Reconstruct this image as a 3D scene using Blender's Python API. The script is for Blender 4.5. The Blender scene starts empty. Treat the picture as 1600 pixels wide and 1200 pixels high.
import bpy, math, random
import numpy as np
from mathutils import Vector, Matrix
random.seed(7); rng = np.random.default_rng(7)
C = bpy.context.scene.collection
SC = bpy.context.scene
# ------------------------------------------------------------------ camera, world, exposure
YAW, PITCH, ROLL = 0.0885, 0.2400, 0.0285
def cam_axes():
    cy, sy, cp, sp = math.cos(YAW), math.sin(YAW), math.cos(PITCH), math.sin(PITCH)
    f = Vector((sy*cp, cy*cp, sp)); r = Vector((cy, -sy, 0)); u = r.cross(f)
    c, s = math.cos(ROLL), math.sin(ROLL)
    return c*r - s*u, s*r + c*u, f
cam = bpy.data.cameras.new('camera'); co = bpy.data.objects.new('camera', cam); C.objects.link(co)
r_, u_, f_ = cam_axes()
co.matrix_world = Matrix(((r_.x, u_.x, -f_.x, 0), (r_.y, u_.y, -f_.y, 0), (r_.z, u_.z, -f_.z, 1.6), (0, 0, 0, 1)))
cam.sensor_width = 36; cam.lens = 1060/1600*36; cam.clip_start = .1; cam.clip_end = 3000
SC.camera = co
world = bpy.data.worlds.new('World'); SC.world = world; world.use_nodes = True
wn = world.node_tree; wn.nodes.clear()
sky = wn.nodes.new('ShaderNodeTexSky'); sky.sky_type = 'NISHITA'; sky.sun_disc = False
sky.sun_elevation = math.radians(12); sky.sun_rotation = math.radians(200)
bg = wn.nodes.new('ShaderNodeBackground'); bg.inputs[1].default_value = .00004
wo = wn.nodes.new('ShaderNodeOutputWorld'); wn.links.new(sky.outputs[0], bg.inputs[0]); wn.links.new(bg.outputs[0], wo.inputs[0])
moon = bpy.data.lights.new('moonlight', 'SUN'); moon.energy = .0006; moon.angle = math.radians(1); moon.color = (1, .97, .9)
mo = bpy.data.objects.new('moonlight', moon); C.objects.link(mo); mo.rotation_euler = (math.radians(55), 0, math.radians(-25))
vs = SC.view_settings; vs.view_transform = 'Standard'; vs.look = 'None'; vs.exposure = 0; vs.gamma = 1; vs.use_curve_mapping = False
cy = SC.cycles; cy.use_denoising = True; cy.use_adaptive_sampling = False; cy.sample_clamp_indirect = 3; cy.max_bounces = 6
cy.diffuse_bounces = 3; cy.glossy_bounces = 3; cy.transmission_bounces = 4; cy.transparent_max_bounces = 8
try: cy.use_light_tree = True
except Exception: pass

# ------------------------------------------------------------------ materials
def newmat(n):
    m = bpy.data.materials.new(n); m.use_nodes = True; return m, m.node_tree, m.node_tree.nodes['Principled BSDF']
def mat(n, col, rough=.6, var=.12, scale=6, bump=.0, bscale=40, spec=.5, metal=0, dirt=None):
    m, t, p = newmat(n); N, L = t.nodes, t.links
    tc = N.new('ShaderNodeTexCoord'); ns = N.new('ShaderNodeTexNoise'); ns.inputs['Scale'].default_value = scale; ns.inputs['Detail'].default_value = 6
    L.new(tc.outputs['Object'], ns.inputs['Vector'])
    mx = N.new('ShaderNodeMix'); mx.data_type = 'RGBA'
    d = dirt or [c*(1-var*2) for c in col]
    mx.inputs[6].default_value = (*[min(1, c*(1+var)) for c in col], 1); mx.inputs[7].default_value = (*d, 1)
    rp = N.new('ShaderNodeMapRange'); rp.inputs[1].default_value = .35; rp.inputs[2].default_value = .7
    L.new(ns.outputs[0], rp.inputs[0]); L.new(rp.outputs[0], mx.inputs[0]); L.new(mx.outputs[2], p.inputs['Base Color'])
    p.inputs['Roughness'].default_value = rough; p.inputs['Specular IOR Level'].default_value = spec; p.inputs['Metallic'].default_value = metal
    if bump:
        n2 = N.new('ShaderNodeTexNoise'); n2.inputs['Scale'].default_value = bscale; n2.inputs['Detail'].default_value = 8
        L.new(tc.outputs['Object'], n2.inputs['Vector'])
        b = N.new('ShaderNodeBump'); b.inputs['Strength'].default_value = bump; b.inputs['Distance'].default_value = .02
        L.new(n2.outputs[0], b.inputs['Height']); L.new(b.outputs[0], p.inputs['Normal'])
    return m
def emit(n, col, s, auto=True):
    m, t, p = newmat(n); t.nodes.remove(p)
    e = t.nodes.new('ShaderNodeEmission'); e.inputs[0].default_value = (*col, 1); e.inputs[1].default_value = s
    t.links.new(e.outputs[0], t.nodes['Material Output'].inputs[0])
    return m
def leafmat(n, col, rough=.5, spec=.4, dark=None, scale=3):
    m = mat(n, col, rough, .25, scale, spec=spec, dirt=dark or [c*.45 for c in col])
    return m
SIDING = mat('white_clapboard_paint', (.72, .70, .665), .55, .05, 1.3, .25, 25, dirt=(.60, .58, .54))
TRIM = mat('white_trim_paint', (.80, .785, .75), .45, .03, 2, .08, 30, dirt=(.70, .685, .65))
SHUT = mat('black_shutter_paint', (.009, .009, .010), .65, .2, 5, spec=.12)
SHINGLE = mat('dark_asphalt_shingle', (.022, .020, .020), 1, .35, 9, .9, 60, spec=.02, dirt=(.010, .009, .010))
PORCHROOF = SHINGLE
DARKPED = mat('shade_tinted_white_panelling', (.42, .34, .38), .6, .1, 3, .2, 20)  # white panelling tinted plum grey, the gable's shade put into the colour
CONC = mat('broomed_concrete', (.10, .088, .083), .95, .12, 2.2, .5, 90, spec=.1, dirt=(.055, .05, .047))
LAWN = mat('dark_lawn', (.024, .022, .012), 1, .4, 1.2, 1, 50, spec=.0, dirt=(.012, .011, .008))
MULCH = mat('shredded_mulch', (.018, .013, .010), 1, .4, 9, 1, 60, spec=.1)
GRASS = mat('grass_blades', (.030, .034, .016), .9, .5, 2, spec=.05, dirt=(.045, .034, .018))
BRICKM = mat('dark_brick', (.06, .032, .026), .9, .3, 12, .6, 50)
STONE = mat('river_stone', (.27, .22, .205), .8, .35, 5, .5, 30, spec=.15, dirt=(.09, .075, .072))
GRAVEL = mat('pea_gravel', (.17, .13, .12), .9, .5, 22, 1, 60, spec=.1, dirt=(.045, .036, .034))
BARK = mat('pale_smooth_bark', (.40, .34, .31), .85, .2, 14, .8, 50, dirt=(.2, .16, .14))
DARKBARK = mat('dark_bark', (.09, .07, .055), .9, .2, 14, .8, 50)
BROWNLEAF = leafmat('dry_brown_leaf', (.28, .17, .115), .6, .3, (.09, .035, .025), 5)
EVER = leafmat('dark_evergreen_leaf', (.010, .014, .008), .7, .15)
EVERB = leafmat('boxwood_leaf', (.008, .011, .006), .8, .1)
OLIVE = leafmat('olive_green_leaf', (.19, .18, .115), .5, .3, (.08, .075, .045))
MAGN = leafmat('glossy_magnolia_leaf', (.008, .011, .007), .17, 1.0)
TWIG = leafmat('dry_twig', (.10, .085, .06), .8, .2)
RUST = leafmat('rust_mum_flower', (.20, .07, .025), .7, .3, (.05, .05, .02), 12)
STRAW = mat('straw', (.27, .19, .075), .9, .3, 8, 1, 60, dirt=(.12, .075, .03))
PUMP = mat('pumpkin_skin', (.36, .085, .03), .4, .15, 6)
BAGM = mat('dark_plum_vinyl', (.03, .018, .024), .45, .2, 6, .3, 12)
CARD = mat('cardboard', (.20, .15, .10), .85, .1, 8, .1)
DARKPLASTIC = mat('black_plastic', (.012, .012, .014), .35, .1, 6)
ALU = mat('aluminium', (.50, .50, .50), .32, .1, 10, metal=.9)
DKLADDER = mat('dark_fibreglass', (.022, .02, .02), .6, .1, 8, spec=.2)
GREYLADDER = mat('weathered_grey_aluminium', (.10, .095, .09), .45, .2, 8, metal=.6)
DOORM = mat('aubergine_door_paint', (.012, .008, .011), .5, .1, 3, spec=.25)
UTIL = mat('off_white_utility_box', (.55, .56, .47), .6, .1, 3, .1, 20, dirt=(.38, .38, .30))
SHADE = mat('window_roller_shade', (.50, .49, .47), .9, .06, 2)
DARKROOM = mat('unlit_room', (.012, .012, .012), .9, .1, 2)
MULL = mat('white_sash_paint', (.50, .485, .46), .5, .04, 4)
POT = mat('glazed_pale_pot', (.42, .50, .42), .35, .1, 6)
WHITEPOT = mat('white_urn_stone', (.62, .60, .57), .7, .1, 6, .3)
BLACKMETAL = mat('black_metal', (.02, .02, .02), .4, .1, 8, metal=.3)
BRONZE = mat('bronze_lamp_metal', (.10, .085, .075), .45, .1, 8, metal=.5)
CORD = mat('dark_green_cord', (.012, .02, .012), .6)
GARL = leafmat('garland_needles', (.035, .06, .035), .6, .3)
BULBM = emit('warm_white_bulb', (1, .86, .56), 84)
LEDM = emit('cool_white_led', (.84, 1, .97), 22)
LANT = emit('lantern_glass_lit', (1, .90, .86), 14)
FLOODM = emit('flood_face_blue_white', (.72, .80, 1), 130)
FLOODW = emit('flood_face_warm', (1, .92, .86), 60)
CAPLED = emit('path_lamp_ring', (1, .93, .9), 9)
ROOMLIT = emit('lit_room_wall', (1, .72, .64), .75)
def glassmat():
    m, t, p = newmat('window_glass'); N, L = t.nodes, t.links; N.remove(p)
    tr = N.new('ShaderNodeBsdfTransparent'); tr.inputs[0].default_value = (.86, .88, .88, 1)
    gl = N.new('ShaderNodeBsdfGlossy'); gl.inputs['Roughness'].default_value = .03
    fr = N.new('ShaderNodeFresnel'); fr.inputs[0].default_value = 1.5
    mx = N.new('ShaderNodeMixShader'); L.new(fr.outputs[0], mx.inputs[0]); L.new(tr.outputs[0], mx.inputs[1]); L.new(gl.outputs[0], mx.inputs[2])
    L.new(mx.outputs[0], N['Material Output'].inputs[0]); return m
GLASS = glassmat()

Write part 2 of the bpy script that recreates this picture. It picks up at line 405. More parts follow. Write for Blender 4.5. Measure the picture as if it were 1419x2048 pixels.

----

▶ _What to produce_
Report how many lines in the entries hold the string "picture". Nothing but the number is wanted.

▶ _Solution to this exercise_
2